■ What needs to be done ■
Copy the material below verbatim from the line with "Write a Blender" to the line with "the dryer fronts", both lines included, omitting pictures and every line outside that range.
====== Task data ======
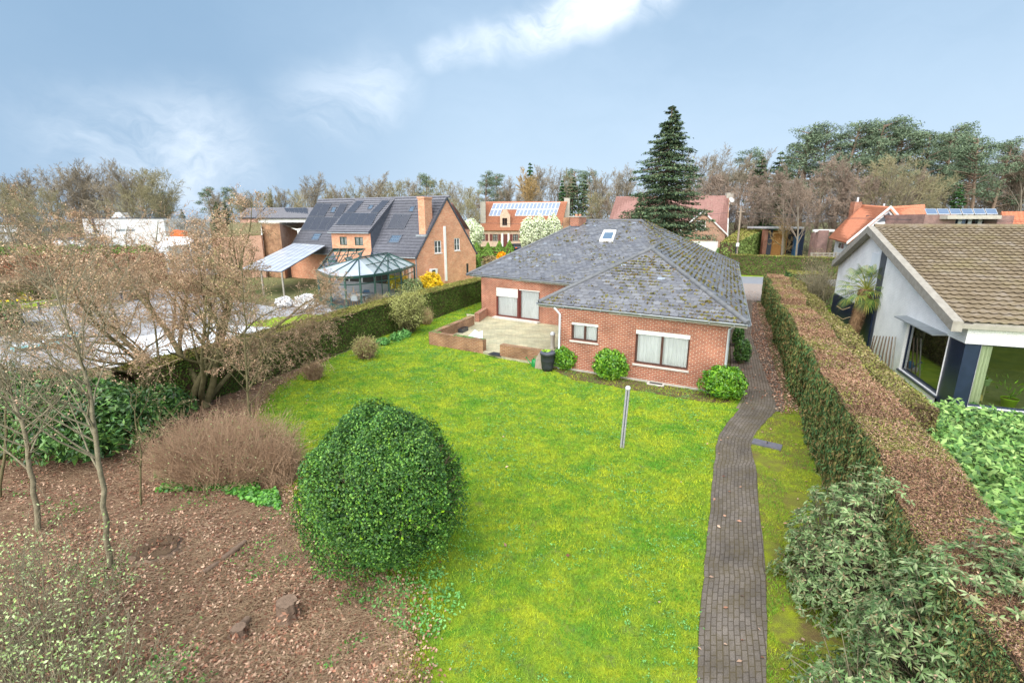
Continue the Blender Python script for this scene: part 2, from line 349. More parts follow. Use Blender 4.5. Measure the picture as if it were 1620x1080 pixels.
======
====== Task data ======
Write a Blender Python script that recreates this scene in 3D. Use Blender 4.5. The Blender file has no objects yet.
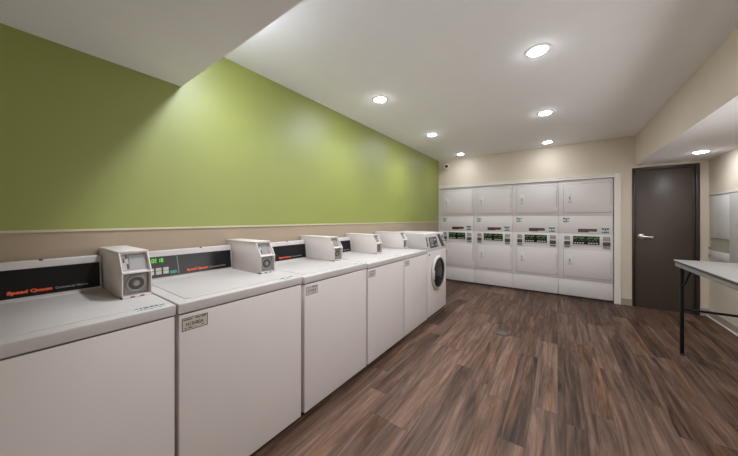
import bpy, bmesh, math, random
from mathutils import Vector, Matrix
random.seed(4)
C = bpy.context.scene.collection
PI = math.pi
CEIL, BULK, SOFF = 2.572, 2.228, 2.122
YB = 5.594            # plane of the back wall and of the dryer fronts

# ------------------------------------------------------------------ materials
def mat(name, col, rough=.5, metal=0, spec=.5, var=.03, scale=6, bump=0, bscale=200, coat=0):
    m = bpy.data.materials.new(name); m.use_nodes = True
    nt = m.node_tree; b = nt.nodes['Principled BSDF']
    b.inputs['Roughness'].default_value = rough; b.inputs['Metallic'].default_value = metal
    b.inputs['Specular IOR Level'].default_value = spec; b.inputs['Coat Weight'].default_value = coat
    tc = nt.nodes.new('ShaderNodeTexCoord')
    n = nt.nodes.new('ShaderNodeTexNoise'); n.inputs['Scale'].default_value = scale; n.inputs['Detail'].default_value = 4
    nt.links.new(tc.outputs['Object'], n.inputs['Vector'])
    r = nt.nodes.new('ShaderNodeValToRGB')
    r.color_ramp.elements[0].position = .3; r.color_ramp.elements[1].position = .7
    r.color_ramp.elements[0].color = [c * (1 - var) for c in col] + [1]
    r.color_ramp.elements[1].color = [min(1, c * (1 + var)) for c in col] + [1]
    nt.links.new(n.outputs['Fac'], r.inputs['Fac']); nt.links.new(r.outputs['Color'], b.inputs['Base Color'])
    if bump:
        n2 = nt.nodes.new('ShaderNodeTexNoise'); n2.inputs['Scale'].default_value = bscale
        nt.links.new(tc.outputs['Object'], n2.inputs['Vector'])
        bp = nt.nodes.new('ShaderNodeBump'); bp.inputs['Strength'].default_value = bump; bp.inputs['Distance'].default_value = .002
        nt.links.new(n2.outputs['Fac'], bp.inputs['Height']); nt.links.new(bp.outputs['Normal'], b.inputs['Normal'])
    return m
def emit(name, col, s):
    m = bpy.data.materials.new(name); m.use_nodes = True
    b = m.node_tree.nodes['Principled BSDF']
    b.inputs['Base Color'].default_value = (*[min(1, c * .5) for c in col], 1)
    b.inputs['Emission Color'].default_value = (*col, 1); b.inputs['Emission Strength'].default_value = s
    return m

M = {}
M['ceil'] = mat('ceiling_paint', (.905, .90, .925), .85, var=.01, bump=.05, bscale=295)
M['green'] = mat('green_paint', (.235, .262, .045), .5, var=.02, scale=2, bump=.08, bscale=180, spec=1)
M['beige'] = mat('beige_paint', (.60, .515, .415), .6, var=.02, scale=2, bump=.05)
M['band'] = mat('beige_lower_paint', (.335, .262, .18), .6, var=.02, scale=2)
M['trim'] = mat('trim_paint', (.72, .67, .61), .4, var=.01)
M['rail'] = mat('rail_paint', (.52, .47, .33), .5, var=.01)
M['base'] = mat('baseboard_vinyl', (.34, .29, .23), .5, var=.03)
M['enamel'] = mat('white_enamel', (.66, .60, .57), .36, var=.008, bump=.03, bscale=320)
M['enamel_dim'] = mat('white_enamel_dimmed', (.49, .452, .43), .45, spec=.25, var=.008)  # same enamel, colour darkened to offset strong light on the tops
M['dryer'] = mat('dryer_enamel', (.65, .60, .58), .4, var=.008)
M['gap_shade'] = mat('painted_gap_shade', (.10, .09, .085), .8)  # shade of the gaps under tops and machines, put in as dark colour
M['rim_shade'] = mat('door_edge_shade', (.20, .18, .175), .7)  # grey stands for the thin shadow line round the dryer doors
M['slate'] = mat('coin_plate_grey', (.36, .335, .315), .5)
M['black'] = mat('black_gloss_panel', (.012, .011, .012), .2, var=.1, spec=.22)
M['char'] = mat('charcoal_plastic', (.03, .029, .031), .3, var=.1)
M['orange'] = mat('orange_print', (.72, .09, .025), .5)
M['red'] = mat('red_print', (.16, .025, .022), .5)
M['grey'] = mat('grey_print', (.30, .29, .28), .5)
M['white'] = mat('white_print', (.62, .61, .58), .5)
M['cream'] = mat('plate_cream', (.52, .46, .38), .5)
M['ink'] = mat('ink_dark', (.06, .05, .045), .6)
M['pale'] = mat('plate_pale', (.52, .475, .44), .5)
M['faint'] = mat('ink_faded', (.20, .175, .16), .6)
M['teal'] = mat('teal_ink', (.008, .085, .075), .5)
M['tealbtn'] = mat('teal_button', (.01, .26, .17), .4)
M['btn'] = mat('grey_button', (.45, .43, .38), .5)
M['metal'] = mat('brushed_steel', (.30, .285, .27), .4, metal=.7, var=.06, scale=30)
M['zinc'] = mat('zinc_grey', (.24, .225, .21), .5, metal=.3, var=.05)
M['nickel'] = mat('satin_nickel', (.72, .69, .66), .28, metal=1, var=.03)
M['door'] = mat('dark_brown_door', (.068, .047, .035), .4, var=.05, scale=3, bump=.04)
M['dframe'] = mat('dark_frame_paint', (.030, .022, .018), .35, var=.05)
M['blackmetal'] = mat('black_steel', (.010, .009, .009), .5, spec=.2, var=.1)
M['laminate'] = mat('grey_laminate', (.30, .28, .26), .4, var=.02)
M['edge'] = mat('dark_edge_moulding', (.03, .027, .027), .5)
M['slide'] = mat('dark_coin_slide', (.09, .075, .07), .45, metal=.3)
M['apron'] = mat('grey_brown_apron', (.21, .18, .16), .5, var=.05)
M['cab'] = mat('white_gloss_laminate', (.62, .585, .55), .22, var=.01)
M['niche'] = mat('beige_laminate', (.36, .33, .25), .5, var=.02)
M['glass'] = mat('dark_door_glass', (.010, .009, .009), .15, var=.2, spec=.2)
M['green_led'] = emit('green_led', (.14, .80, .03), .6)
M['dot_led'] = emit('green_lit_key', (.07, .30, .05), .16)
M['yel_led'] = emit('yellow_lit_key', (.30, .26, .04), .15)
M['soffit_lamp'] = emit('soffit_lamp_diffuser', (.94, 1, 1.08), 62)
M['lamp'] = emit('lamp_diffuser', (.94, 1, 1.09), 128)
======
■ The completed task ■
Write a Blender Python script that recreates this scene in 3D. Use Blender 4.5. The Blender file has no objects yet.
import bpy, bmesh, math, random
from mathutils import Vector, Matrix
random.seed(4)
C = bpy.context.scene.collection
PI = math.pi
CEIL, BULK, SOFF = 2.572, 2.228, 2.122
YB = 5.594            # plane of the back wall and of the dryer fronts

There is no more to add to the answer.